Komoditi adalah semua barang, jasa, hak dan kepentingan lainnya, dan setiap derivatif dari komoditi yang dapat diperdagangkan dan menjadi subjek Kontrak Berjangka, Kontrak Derivatif Syariah, dan/atau Kontrak Derivatif Syariah lainnya.
Berdasarkan pengertian komoditi tersebut, aset digital kripto masuk ke dalam hak dan kepentingan lainnya, yaitu menyangkut statusnya sebagai barang intangible atau barang yang tak berwujud. Sehingga jika nanti benar disetujui, Bappebti yang akan mengatur mengenai regulasi aset digital di Indonesia.
Mengapa regulasi aset digital kripto diperlukan di Indonesia?
Kepala Bagian Pengembangan Data dan Teknologi Informasi Himawan Purwadi menjelaskan pentingnya regulasi aset digital kripto. Pertama, dari segi pengawasan agar tidak terjadi tindak pencucian uang dan pendanaan terorisme. Nantinya, jika wacana Bappebti benar disetujui, pengawasan akan lebih mudah untuk dilakukan karena nasabah hanya dapat melakukan transaksi dengan pialang yang diizinkan oleh Bappebti. Selain itu, proses perizinan baik dari pialang maupun nasabah akan dilakukan secara ketat dengan melakukan verifikasi dan validasi data.
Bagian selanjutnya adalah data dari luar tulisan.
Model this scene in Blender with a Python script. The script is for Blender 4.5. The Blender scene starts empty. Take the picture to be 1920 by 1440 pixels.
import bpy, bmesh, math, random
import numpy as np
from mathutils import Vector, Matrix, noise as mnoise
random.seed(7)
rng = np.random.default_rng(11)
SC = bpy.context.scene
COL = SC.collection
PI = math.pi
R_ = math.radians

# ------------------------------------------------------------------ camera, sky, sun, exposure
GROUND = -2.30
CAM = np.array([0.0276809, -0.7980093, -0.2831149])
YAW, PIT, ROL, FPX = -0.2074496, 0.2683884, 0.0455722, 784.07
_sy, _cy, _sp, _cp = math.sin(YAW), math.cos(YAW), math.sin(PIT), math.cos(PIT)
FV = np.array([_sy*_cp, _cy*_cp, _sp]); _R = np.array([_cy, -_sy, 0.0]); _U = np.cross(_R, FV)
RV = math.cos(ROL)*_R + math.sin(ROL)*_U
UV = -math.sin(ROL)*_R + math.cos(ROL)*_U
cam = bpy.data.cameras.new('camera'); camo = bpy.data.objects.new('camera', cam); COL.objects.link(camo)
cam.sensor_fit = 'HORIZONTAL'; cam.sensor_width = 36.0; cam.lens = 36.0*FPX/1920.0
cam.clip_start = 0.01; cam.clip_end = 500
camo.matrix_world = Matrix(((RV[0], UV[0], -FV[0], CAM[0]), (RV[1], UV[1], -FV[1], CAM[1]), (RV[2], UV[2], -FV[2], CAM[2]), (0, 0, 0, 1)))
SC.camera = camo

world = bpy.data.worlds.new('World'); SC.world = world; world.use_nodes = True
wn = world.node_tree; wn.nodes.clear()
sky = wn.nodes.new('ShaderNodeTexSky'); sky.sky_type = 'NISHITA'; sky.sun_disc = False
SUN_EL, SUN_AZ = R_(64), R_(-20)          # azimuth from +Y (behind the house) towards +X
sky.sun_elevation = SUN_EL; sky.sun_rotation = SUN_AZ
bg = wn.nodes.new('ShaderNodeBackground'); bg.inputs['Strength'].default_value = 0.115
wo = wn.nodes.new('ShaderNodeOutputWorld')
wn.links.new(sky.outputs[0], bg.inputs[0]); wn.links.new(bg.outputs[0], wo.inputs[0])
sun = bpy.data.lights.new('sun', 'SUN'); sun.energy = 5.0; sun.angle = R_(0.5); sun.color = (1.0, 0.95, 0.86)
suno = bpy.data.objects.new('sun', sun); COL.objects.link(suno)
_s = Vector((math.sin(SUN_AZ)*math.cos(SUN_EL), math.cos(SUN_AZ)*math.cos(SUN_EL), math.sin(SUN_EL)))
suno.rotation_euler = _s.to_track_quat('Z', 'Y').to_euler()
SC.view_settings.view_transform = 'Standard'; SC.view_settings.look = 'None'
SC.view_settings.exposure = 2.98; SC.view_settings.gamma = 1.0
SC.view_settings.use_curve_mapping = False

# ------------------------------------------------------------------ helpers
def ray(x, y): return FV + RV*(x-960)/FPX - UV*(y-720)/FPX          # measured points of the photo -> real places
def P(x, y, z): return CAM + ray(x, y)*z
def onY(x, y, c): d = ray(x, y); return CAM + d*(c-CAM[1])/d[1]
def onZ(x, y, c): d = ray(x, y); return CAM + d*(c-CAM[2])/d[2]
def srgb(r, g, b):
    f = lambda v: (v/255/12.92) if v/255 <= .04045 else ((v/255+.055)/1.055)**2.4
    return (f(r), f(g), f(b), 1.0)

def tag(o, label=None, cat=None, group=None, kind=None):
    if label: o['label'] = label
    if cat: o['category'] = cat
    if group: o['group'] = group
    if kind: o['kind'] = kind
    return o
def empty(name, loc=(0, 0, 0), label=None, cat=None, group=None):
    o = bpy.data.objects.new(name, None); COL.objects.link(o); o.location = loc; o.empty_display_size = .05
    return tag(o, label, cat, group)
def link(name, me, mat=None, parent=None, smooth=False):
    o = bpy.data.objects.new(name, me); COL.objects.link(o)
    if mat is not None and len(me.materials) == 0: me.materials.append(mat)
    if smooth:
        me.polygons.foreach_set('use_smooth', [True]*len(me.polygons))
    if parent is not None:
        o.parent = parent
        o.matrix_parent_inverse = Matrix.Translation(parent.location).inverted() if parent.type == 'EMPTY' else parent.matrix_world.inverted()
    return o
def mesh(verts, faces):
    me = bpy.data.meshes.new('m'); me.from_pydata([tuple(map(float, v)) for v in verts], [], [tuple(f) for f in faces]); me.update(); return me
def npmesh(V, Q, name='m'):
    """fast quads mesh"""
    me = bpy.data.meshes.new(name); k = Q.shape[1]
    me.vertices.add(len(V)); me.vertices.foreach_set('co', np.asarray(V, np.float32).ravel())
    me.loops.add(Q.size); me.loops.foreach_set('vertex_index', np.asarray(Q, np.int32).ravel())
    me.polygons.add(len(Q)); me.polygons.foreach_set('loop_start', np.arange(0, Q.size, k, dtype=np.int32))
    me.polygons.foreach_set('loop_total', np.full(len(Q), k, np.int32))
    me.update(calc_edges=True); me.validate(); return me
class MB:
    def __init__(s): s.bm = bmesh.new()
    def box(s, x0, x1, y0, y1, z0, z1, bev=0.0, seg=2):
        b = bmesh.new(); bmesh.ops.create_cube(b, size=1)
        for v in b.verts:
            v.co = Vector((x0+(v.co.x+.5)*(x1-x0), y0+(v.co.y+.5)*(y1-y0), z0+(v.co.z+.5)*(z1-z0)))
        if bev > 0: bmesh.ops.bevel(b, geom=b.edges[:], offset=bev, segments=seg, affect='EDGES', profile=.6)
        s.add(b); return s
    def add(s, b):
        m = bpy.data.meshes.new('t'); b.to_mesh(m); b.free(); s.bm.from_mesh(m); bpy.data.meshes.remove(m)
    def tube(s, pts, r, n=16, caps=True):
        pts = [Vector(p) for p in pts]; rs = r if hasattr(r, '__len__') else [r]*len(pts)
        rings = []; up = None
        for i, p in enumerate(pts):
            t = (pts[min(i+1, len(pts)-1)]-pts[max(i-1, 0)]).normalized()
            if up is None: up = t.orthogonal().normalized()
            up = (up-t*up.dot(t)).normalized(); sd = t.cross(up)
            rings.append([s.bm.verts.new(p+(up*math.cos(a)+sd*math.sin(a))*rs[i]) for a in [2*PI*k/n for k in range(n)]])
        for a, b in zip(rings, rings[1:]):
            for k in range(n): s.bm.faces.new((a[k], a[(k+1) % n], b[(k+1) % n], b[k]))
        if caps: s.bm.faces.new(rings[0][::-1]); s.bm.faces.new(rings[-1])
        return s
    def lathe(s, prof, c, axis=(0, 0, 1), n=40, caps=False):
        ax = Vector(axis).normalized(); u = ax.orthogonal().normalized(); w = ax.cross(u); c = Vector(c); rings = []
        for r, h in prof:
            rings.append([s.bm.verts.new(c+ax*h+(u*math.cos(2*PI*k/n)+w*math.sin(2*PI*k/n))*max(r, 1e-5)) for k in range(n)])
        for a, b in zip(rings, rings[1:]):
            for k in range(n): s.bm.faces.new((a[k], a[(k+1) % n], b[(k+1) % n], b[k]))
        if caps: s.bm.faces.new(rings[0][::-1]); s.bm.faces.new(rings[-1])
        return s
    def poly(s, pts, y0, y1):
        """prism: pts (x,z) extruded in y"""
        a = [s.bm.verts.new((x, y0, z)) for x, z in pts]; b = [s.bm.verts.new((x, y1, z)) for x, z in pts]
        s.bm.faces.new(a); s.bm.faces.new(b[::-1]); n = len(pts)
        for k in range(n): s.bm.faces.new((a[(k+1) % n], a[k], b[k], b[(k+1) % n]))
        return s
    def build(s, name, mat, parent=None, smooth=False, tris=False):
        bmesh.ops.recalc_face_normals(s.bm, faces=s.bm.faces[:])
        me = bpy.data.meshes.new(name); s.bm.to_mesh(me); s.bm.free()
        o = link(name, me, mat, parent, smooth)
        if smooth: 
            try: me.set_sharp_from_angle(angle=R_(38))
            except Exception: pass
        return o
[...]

Karenanya, seluruh pihak harus mematuhi mekanisme yang ada untuk dapat menambahkan aset digital sebagai subjek perdagangan berjangkanya.
Kedua adalah potensi penerimaan pajak. Karena Indonesia memiliki kapitalisasi pasar aset digital yang besar maka dapat digunakan sebagai potensi pajak. Saat ini, dari segi pialang maupun nasabah yang melakukan investasi tidak dikenakan pajak karena tidak ada regulasi yang mengatur.
Ketiga juga sebagai costumer protection atau perlindungan bagi masyarakat. “Masyarakat yang kemudian heboh jual beli cryptocurrency ini terlindungi tidak? Siapa yang melindungi kalau misalnya itu ditipu? Sudah investasi ternyata tidak jelas uangnya,” jelas Himawan pada Senin (6/8) lalu.
Selain dari regulator yang direncanakan, untuk mewujudkan regulasi aset digital kripto, Bappebti akan melakukan kerja sama dengan berbagai pihak, sepert BI, Otoritas Jasa Keuangan (OJK), Pusat Pelaporan dan Analisis Transaksi Keuangan (PPATK), Kementrian Informasi dan Komunikasi (Kominfo), Direktorat Jendral Pajak (DJP), dan pihak berwenang lainnya. Hal itu dikarenakan permasalahan aset digital di Indonesia bukanlah permasahan yang sederhana.
Karena belum ada regulasi yang mengatur, sesuai peraturan BI, maka investasi aset digital kripto diperbolehkan asalkan ia tidak dijadikan sebagai alat pembayaran. Meski demikian, investor yang melakukan investasi aset digital tersebut tidak mendapatkan perlindungan. Karenanya, Bappebti berharap agar mendapatkan peluang untuk menjadi regulator sehingga dapat mewujudknan tiga poin utama yang telah disampaikan[.]